TASK STATEMENT: Track down the lines that contain "pixels" and copy them.

LISTED ENTRIES:
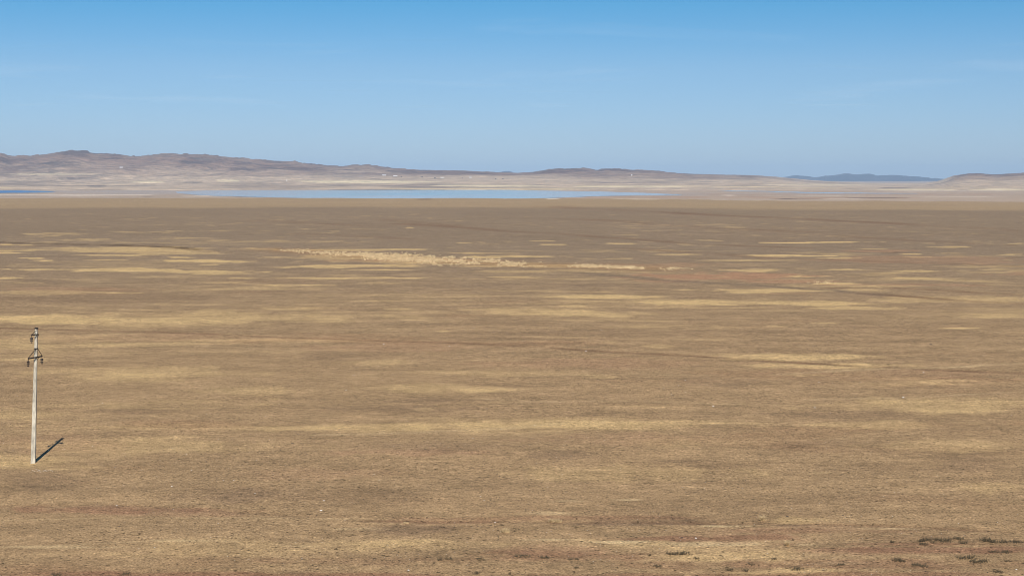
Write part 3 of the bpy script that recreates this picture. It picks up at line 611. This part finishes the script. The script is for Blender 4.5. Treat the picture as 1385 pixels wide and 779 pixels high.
# tall pale grass in the draw
pts = []; q = [ground(*p)[:2] for p in REED]
for (a, b) in zip(q[:-1], q[1:]):
    L = math.hypot(b[0]-a[0], b[1]-a[1])
    for k in range(int(L*26)):
        u = random.random(); x_ = a[0]+(b[0]-a[0])*u; y_ = a[1]+(b[1]-a[1])*u
        px = W/2+F*x_/y_
        wd = np.interp(px, [385, 430, 560, 640, 700, 760, 870], [4, 6, 8, 10, 6, 4, 2.5]); dd = random.gauss(0, 1)*wd*0.40
        yy_ = y_+dd*1.7; xx_ = x_+random.uniform(-.4, .4)+0.3*dd
        if px < 520 and random.random() > (px-370)/170: continue
        if vnoise(np.array([xx_/4.6]), np.array([yy_/9.0]), 5)[0] < 0.30: continue
        pts.append((xx_, yy_, height(xx_, yy_)))
for (px0, py0, rad_, cnt) in [(915,364.5,2.5,26),(905,366,2,12),(1115,384.5,2,20)]:
    gx, gy, gz = ground(px0, py0)
    for k in range(cnt):
        xx_ = gx+random.gauss(0, rad_)*.6; yy_ = gy+random.gauss(0, rad_)*.8; pts.append((xx_, yy_, height(xx_, yy_)))
q = [ground(*p)[:2] for p in [(480,343.5),(540,346.5),(590,349),(640,351.5),(690,355)]]
for (a, b) in zip(q[:-1], q[1:]):
    for k in range(int(math.hypot(b[0]-a[0], b[1]-a[1])*12)):
        u = random.random(); x_ = a[0]+(b[0]-a[0])*u+random.uniform(-.5, .5); y_ = a[1]+(b[1]-a[1])*u+random.gauss(0, 1)*5
        if vnoise(np.array([x_/1.6]), np.array([y_/5.0]), 8)[0] > 0.5: pts.append((x_, y_, height(x_, y_)))
pts = np.array(pts); n = len(pts); print('reeds', n)
v = blades(pts, rng.uniform(.12, .55, n), 0.06, 14, rng.uniform(.15, .5, n), 0.5)
tag(tri_object('tall_grass', v, M_REED), 'tall pale feather grass growing along the dry draw', 'grass', None, 'stuff')

# ------------------------------------------------------------------ straw tussocks
for (px, py, wpx, hpx_, lab) in [(683.4,718.5,16,7,'pale straw tussock near the lower middle with a low mound beside it'),(746,705.0,9,6,'left tuft of a pale straw pair right of the lower middle'),
      (755,704.3,10,5.5,'right tuft of a pale straw pair right of the lower middle'),(1031.4,704,10,7.5,'pale straw tussock on the right above the faint wheel track'),
      (549,707.6,8,3,'low flat straw tuft on bare soil left of the middle'),(1065,737,5,7,'thin upright straw tuft left of the dark shrub group')]:
    x_, y_, _ = ground(px, py); s = y_/F
    nb = 120; a = rng.uniform(0, 6.283, nb); rad = wpx*s/2*rng.uniform(0, 1, nb)*.75
    p = np.stack([rad*np.cos(a), rad*np.sin(a)*.7, 0*a], 1)
    v = blades(p, hpx_*1.15*s*rng.uniform(.5, 1.0, nb), .020, 3, np.full(nb, .03), 0.8)
    o = tri_object('straw_tussock', v, M_STRAW); o.location = (x_, y_, height(x_, y_)); tag(o, lab, 'grass tussock', 'straw tussocks in the foreground')

# ------------------------------------------------------------------ dark low shrubs
def shrub_proto(seed, w_, h_):
    g = np.random.default_rng(seed); st = []; lf = []
    for k in range(38):                                        # crooked twigs spreading from the ground
        a = g.uniform(0, 6.283); r0 = g.uniform(0, .8)*w_/2; p = np.array([r0*math.cos(a)+g.choice([-.16, 0, .12, .2]), .8*r0*math.sin(a)+g.choice([-.14, 0, .1]), 0.0])
        d = np.array([math.cos(a)*g.uniform(.2, 1), math.sin(a)*g.uniform(.2, 1)*.7, g.uniform(.5, 1.2)]); d /= np.linalg.norm(d)
        L = h_*g.uniform(.5, 1.1)
        for j in range(3):
            e = p+d*L/3; s_ = np.array([-d[1], d[0], 0])+1e-3; s_ = s_/np.linalg.norm(s_)*0.008*(3-j)/2
            st += [p-s_, p+s_, e]
            for q_ in range(5):
                c = p+(e-p)*g.uniform(0, 1)+g.normal(0, .015, 3); c[2] = max(c[2], 0.005); u_ = g.normal(0, 1, 3); u_ /= np.linalg.norm(u_); w2 = g.normal(0, 1, 3); w2 /= np.linalg.norm(w2)
                lf += [c, c+u_*g.uniform(.018, .045), c+w2*g.uniform(.015, .035)]
            p = e; d = d+g.normal(0, .35, 3); d[2] = abs(d[2])*.8; d /= np.linalg.norm(d)
    res = []
    for nm, arr, m in (('twigs', st, M_SHRUB), ('foliage', lf, M_SHRUBG)):
        o = tri_object(nm, np.array(arr), m); me = o.data; bpy.data.objects.remove(o); me['stuff'] = 1; res.append((nm, me))
    return res
PR = [shrub_proto(s, .42, .15) for s in range(5)]
SH = [(1206,732.5,5,4,'tiny round dark shrub standing alone left of the shrub row'),
 (1247,731,8,5,'first dark shrub at the left end of the upper right shrub row'),(1254,730,8,5,'second dark shrub of the upper right row, touching the first'),
 (1250,735.5,9,4,'low dark shrub just under the left end of the upper right row'),(1262,733,6,3,'faint little shrub between the two dark clumps of the upper row'),
 (1269,730,9,4,'thin spreading dark shrub left of the densest clump in the upper row'),(1278,731,12,6,'dense dark shrub in the middle of the upper right row'),
 (1297,728.5,10,5,'spiky dark shrub raised slightly above the upper right row'),(1302,734,9,5,'leaning dark shrub below the spiky one in the upper right row'),
 (1333,732,11,7,'large bushy dark shrub right of the gap in the upper row'),(1341,732.5,10,6,'large dark shrub pressed against the right side of the bushy one'),
 (1357,733.5,11,4,'low dark shrub between the large pair and the right edge'),(1373,733,12,5,'dark shrub close to the right edge of the picture in the upper row'),
 (1345,747,10,3.5,'faint brown shrub, left of a pair below the upper right row'),(1360,747,12,4,'darker shrub, right of a pair below the upper right row'),
 (1218,758.5,14,6,'brownish dome shaped shrub left of the lower right group'),(1238,764,9,4,'left half of a low dark double shrub near the bottom right'),
 (1249,765,10,4,'right half of a low dark double shrub near the bottom right'),(1299,756,10,5,'upper left shrub of the lower right group'),
 (1312,755,11,6,'upper middle shrub of the lower right group'),(1318,760.5,14,4.5,'long flat shrub along the bottom of the lower right group'),
 (1331,760,9,5,'rightmost shrub of the lower right group'),(1349,774.5,10,4,'brown shrub at the bottom edge near the right corner'),
 (1363,761,6,2.5,'tiny faint shrub right of the lower right group'),(1078,768.5,13,4,'low dark shrub near the bottom edge right of centre'),
 (1048,756,7,3,'small dark shrub above the bottom edge right of the middle group'),(1137,764,8,3,'faint small shrub halfway to the lower right group'),
 (906,748,8,6.5,'left and tallest shrub of the dark pair right of the middle'),(912,749,9,6,'dark shrub tucked beside the tallest one right of the middle'),
 (923.6,749,13,6,'broad shrub at the right of the dark pair right of the middle'),(941,753.5,8,3,'small shrub just right of and below the dark pair'),
 (878.8,751,4,3.5,'tiny dark shrub left of the dark pair'),(737,753,12,5,'dark shrub right of two faint ones near the lower middle'),
 (707.7,752,15,3,'wide flat dark shrub near the lower middle'),(772,755.5,6,3.5,'left shrub of a sparse cluster right of the lower middle'),
 (781,754.5,6,3.5,'right shrub of a sparse cluster right of the lower middle'),(779,768,6,3,'small dark shrub by the bottom under the sparse cluster'),
 (1016.8,762,8,3,'faint shrub above and right of the bottom middle pair'),(986,769,9,5,'left shrub of the bottom pair right of the middle'),
 (1009,770,9,4.5,'right shrub of the bottom pair right of the middle'),(888,763.5,12,3,'pale faint shrub low right of the middle'),
 (595,756.5,6,4,'left small shrub of a pair left of the lower middle'),(606.8,756,10,3,'right flat shrub of a pair left of the lower middle'),
 (650,755,9,3.5,'small dark shrub between the pair and the wide flat shrub'),(644,774.5,9,5,'brown shrub at the bottom edge near the middle'),
 (454.8,741,5,2.5,'tiny dark shrub alone in the lower left middle'),(170,776,10,4,'dark shrub at the bottom edge on the left'),(77,778.5,12,4,'dark shrub cut by the bottom edge at far left')]
for i, (px, py, wpx, hpx_, lab) in enumerate(SH):
    if px < 1100 and wpx < 12.5: wpx *= .85; hpx_ *= .85
    x_, y_, _ = ground(px, py); s = y_/F
    r_ = empty('low_shrub', (x_, y_, height(x_, y_)), 0)
    k = i % 5; r_.scale = (wpx*s/.50*1.08, (wpx*s/.50+.7)*.75, hpx_*s/.15*0.95); r_.rotation_euler = (0, 0, random.uniform(-.25, .25)+(math.pi if i % 2 else 0))
    for nm, me in PR[k]:
        o = bpy.data.objects.new(nm, me); COL.objects.link(o); o.parent = r_; o['kind'] = 'stuff'
    tag(r_, lab, 'shrub', 'dark low shrubs in the foreground')

# ------------------------------------------------------------------ far farm buildings at the foot of the hills
def building(px, py, wpx, hm, lab, white=True, depth=14, cat='farm building'):
    x_, y_, z_ = hill_height(px, py); L = wpx*y_/F; yw = math.atan2(x_, y_)
    r_ = empty('farm_building' if cat != 'hut' else 'hut', (x_, y_, z_-1), -yw)
    hw_, d_ = L/2, depth/2; wm = M_WALL if white else M_DWALL; rm = M_ROOF if white else M_DWALL
    bm = bmesh.new(); bar(bm, (0, 0, -2), (0, 0, hm), d_*2, hw_*2) if False else None
    v = [bm.verts.new(p) for p in ((-hw_, -d_, -3), (hw_, -d_, -3), (hw_, d_, -3), (-hw_, d_, -3), (-hw_, -d_, hm), (hw_, -d_, hm), (hw_, d_, hm), (-hw_, d_, hm), (-hw_, 0, hm*1.45), (hw_, 0, hm*1.45))]
    for f in ((0,1,5,4),(1,2,6,9,5),(2,3,7,6),(3,0,4,8,7),(4,5,9,8),(6,7,8,9)): bm.faces.new([v[k] for k in f])
    link('wall', bm, wm, r_)
    for sgn in (-1, 1):
        bm = bmesh.new(); a = [(-hw_-.5, sgn*(d_+.8), hm-.15), (hw_+.5, sgn*(d_+.8), hm-.15), (hw_+.5, 0, hm*1.45+.25), (-hw_-.5, 0, hm*1.45+.25)]
        lo = [bm.verts.new(p) for p in a]; hi = [bm.verts.new((p[0], p[1], p[2]+.3)) for p in a]
        bm.faces.new(lo); bm.faces.new(hi[::-1])
        for k in range(4): bm.faces.new((lo[k], hi[k], hi[(k+1) % 4], lo[(k+1) % 4]))
        bmesh.ops.recalc_face_normals(bm, faces=bm.faces); link('roof_slope', bm, rm, r_)
    nw = max(1, int(L/7))
    for k in range(nw):
        bm = bmesh.new(); cx_ = -hw_+L*(k+.5)/nw; bar(bm, (cx_-.8, -d_-.03, hm*.55), (cx_+.8, -d_-.03, hm*.55), .12, 1.2); link('window', bm, M_WIN, r_)
    tag(r_, lab, cat)
building(519.5,238.0,5.4,5,'left one of two long white farm buildings on the hillside behind the lake')
building(534.5,238.7,5.6,5,'right one of two long white farm buildings on the hillside behind the lake')
building(598,240.7,5.6,4.5,'white farm building farther right behind the lake, alone on the slope')
building(637,240.9,3.2,4.5,'small white farm building, rightmost of those behind the lake')
building(165.5,228,4,5,'lone white building high on the hill slope at the far left')
building(388.5,244.8,1.6,5,'tiny white building at the left end of a pale strip behind the lake',depth=8)
building(854.5,238,1.6,6,'tiny white building under the right hill ridge',depth=8)
for (px, py, lab) in [(544,240,'small dark hut right of the two white farm buildings'),(571,239.6,'dark low hut midway between the white farm buildings'),(588,241.5,'small dark hut just left of the lone white farm building'),
                      (626,241.8,'dark hut left of the rightmost white farm building'),(670,242.4,'left one of two dark huts at the right end of the farm'),(680,242.8,'right one of two dark huts at the right end of the farm')]:
    building(px, py, 1.6 if px != 571 else 3.2, 4, lab, False, 8, 'hut')

# ------------------------------------------------------------------ thin cirrus, far off and above the haze
m, t, b = nodes('cirrus'); t.nodes.remove(b)
geo = N(t, 'ShaderNodeNewGeometry'); mp = N(t, 'ShaderNodeMapping'); mp.inputs['Scale'].default_value = (0.00006, 0.000055, 1); mp.inputs['Rotation'].default_value = (0, 0, R(18))
n = N(t, 'ShaderNodeTexNoise'); n.inputs['Scale'].default_value = 1.0; n.inputs['Detail'].default_value = 7; n.inputs['Distortion'].default_value = 0.6
mr = N(t, 'ShaderNodeMapRange'); mr.inputs['From Min'].default_value = 0.56; mr.inputs['From Max'].default_value = 0.85; mr.inputs['To Max'].default_value = 0.11
tr = N(t, 'ShaderNodeBsdfTransparent'); df = N(t, 'ShaderNodeBsdfTranslucent'); df.inputs[0].default_value = (.9, .9, .9, 1); mx = N(t, 'ShaderNodeMixShader')
t.links.new(geo.outputs['Position'], mp.inputs[0]); t.links.new(mp.outputs[0], n.inputs[0]); t.links.new(n.outputs[0], mr.inputs[0]); t.links.new(mr.outputs[0], mx.inputs[0])
t.links.new(tr.outputs[0], mx.inputs[1]); t.links.new(df.outputs[0], mx.inputs[2]); t.links.new(mx.outputs[0], t.nodes['Material Output'].inputs[0])
bm = bmesh.new(); vs = [bm.verts.new(p) for p in ((-90000, 60000, 8000), (90000, 60000, 8000), (90000, 180000, 8000), (-90000, 180000, 8000))]; bm.faces.new(vs)
ci = link('cirrus_cloud', bm, m); ci['kind'] = 'structure'

# ------------------------------------------------------------------ haze
bm = bmesh.new(); bmesh.ops.create_cube(bm, size=1.0)
for v_ in bm.verts: v_.co = Vector((v_.co.x*92000, v_.co.y*92000, -75 if v_.co.z < 0 else 340))
hm_ = bpy.data.materials.new('haze'); hm_.use_nodes = True; t = hm_.node_tree; t.nodes.clear()
out = N(t, 'ShaderNodeOutputMaterial'); pv = N(t, 'ShaderNodeVolumePrincipled'); pv.inputs['Density'].default_value = 2.6e-5
pv.inputs['Color'].default_value = (0.53, 0.75, 1.0, 1); pv.inputs['Anisotropy'].default_value = -0.2
t.links.new(pv.outputs[0], out.inputs['Volume'])
hz = link('haze', bm, hm_); hz['kind'] = 'stuff'
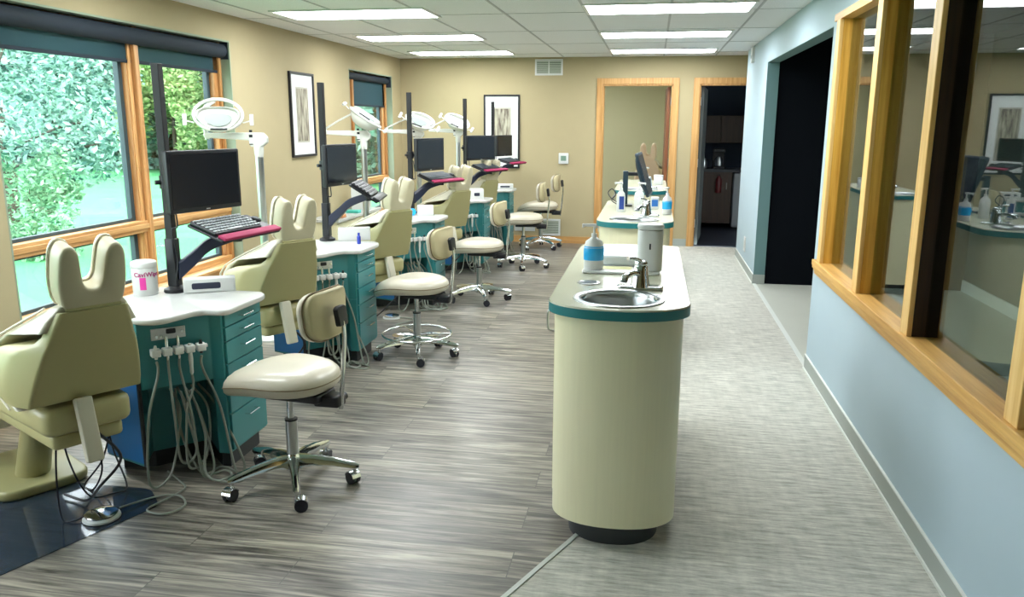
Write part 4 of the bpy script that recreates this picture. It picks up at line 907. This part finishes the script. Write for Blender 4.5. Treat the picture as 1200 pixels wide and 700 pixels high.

RESULT FOR THIS EXERCISE:
Write part 3 of the bpy script that recreates this picture. It picks up at line 611. This part finishes the script. The script is for Blender 4.5. Treat the picture as 1385 pixels wide and 779 pixels high.
Write part 4 of the bpy script that recreates this picture. It picks up at line 907. This part finishes the script. Write for Blender 4.5. Treat the picture as 1200 pixels wide and 700 pixels high.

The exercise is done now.